C’est au Québec que le revirement avait été le plus spectaculaire. À la mi-août 2015, le NPD dominait outrageusement avec 47 % des intentions de vote, soit une avance de 27 points sur le PLC. Au bout du compte, les libéraux ont fait élire 40 députés, par rapport à 7 en 2011, tandis que le NPD n’avait sauvé que 16 des 59 sièges que la « vague orange » et Jack Layton lui avaient permis de remporter.


Au moment où le PQ lutte pour sa survie, la performance du Bloc québécois aura valeur de présage. L’arrivée d’Yves-François Blanchet lui a permis de retrouver une certaine cohésion interne après les déchirements qui ont marqué le court règne de Martine Ouellet, mais les sondages n’ont enregistré aucune progression de ses intentions de vote par rapport à 2015, année où il avait déjà recueilli moins de voix que lors du désastre de 2011.


Personne ne s’attend à ce que le Bloc retrouve sa position hégémonique d’antan, mais un nouveau recul serait de très mauvais augure pour la tentative de refondation péquiste.

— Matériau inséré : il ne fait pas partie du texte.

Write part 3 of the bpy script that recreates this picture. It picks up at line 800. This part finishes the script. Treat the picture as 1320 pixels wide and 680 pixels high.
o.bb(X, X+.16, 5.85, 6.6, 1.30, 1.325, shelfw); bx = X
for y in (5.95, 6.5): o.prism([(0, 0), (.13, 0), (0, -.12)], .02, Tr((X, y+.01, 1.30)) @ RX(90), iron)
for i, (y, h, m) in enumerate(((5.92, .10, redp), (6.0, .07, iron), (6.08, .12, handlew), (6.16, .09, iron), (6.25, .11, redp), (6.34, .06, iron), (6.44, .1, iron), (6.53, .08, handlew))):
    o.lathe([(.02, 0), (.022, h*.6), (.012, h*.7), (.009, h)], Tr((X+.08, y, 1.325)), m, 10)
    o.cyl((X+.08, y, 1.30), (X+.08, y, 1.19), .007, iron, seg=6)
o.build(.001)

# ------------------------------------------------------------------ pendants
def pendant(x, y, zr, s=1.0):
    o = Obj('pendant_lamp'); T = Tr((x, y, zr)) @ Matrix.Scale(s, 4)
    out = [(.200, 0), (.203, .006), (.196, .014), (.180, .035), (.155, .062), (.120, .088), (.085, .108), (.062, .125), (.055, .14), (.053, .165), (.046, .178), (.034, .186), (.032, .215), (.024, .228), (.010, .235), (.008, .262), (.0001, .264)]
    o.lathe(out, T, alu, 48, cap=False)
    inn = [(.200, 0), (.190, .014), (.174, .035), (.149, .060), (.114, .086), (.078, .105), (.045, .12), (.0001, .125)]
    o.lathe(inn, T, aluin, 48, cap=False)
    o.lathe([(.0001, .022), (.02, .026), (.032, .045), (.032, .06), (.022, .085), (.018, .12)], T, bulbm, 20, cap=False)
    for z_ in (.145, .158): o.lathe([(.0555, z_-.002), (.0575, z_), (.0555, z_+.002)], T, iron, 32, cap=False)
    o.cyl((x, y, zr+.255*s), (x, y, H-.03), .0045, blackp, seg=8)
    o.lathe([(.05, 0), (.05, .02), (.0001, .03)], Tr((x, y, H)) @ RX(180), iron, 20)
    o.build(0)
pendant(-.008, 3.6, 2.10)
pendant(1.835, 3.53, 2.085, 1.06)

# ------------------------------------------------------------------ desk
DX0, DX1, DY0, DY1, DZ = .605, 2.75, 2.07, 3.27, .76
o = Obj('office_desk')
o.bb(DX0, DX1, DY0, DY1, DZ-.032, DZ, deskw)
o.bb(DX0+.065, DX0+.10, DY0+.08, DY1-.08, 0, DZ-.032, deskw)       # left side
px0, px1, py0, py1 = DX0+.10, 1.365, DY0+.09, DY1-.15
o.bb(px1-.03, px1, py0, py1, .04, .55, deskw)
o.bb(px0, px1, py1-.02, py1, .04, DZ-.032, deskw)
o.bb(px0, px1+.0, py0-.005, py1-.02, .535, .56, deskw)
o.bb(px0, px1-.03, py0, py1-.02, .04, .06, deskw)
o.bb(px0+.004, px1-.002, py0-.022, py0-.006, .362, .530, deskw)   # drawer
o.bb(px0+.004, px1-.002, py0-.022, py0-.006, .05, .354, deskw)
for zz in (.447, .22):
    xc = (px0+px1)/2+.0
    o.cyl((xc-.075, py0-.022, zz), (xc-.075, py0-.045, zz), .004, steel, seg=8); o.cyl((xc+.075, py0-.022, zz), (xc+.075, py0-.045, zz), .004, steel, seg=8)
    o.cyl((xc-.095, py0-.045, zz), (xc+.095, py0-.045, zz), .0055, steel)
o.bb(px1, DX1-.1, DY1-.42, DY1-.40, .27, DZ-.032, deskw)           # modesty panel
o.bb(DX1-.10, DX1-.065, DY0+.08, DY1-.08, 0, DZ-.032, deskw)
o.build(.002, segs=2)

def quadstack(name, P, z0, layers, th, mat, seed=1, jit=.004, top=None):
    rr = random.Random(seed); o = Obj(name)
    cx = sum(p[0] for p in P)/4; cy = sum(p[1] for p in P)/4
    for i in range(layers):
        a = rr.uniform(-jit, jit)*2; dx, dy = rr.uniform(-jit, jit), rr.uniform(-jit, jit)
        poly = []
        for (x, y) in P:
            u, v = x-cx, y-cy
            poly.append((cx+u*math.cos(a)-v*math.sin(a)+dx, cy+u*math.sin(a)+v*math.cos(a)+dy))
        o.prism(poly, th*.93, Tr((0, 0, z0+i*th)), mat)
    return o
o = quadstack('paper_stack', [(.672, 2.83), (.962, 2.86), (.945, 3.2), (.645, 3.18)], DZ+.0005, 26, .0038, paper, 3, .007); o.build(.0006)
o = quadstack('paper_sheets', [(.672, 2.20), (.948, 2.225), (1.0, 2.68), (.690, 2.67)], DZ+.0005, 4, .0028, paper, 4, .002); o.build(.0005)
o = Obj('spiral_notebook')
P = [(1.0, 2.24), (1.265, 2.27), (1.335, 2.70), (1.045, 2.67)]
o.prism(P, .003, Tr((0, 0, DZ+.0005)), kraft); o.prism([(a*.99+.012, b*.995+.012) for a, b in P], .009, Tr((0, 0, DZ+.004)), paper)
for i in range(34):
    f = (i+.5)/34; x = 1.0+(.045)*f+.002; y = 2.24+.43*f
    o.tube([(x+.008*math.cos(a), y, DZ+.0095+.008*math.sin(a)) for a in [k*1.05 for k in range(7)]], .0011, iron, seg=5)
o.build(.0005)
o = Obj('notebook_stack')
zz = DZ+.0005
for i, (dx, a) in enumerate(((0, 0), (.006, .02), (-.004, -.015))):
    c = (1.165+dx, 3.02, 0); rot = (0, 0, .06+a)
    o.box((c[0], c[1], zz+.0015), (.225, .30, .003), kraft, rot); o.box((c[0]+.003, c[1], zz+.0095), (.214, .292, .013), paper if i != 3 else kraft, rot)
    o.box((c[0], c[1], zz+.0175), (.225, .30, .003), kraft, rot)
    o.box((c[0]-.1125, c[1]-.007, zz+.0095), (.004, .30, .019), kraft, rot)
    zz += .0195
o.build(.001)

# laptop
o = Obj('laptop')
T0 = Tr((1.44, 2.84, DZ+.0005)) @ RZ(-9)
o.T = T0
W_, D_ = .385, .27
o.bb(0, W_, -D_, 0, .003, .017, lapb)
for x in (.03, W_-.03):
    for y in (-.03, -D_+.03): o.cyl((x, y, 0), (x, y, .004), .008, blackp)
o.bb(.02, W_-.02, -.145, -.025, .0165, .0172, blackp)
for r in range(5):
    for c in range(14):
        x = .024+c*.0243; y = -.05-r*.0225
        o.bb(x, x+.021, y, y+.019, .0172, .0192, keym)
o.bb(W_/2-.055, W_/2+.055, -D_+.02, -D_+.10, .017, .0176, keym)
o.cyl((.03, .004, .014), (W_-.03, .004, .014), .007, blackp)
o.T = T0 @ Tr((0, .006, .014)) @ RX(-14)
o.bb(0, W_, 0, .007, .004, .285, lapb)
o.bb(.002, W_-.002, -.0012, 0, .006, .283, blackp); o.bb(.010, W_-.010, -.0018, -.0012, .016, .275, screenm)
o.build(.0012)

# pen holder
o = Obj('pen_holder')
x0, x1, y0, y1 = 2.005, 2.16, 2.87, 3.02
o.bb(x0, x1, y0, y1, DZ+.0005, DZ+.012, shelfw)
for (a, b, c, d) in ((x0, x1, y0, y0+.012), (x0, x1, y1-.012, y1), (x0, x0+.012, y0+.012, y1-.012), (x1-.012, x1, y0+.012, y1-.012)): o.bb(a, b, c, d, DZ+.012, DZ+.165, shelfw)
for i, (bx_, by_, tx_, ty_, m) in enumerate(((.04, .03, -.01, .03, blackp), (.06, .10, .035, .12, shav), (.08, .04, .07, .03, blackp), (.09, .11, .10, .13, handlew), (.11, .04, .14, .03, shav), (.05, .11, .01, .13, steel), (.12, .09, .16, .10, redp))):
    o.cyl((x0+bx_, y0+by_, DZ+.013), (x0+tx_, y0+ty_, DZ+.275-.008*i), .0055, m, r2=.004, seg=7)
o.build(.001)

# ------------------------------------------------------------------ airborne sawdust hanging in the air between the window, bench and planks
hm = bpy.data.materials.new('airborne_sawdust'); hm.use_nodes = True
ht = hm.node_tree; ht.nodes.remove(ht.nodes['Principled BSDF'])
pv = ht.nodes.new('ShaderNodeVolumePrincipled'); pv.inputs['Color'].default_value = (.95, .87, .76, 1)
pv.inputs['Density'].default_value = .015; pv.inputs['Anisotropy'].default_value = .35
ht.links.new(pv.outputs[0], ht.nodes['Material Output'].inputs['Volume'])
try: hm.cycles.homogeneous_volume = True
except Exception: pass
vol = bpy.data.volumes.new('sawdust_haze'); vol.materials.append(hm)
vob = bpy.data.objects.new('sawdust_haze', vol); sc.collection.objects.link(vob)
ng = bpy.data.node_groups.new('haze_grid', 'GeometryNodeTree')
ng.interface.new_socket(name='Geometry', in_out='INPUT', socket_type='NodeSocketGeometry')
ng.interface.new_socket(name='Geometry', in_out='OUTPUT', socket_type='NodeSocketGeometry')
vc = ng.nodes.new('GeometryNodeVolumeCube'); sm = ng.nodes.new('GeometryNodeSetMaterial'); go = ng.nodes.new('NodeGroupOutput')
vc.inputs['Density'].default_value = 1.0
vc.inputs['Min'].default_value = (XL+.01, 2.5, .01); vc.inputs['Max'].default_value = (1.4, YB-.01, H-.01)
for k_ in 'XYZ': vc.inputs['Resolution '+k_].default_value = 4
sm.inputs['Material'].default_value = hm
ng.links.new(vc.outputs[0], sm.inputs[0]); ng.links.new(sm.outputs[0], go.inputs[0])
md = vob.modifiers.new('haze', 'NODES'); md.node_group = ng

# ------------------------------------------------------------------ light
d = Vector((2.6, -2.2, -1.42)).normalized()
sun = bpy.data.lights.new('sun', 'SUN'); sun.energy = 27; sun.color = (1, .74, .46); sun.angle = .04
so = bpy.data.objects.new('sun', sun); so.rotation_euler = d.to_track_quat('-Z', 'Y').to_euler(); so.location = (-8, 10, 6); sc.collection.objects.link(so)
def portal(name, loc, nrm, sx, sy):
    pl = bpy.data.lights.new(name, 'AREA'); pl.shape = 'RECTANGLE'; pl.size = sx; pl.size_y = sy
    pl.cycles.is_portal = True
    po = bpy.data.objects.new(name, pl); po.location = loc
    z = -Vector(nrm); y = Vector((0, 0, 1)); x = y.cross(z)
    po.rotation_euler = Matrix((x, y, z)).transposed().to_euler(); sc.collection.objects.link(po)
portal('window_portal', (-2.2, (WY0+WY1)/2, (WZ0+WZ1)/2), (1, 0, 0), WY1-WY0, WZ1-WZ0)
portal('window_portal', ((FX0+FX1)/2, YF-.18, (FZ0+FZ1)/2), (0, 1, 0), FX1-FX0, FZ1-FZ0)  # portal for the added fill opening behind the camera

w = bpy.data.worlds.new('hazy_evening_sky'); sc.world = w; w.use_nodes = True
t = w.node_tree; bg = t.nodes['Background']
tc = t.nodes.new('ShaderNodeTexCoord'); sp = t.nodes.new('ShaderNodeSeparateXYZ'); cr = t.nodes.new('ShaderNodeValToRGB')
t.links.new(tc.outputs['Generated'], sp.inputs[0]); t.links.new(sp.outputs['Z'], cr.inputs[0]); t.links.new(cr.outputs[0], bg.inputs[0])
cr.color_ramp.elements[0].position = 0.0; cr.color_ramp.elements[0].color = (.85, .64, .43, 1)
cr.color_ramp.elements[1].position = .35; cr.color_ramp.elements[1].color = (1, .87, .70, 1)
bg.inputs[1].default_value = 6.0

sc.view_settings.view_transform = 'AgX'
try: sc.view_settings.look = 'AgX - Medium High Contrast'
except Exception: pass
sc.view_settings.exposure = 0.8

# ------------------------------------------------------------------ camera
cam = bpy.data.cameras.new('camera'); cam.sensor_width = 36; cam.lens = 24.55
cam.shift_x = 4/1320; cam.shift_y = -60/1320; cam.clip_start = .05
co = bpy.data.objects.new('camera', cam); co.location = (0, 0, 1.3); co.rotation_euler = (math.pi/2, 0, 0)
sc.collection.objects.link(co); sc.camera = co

De toute évidence, la souveraineté ne constitue pas le meilleur cheval de bataille aux yeux de M. Blanchet, qui se pose davantage comme un porte-parole du gouvernement Legault, dont il ne cesse de vanter les mérites. Au lancement de sa campagne, mercredi, son allusion à l’indépendance ressemblait à une figure imposée.


On en arrive presque à prendre Jagmeet Singh en pitié tellement la situation du NPD semble désespérée, mais personne ne vote par pitié. « On se bat pour vous », proclame son slogan de campagne. En réalité, le NPD et son chef se battent pour leur survie, et ce n’est sans doute pas au Québec qu’ils pourront sauver les meubles. La question est de plutôt savoir comment se fera le partage de ses dépouilles.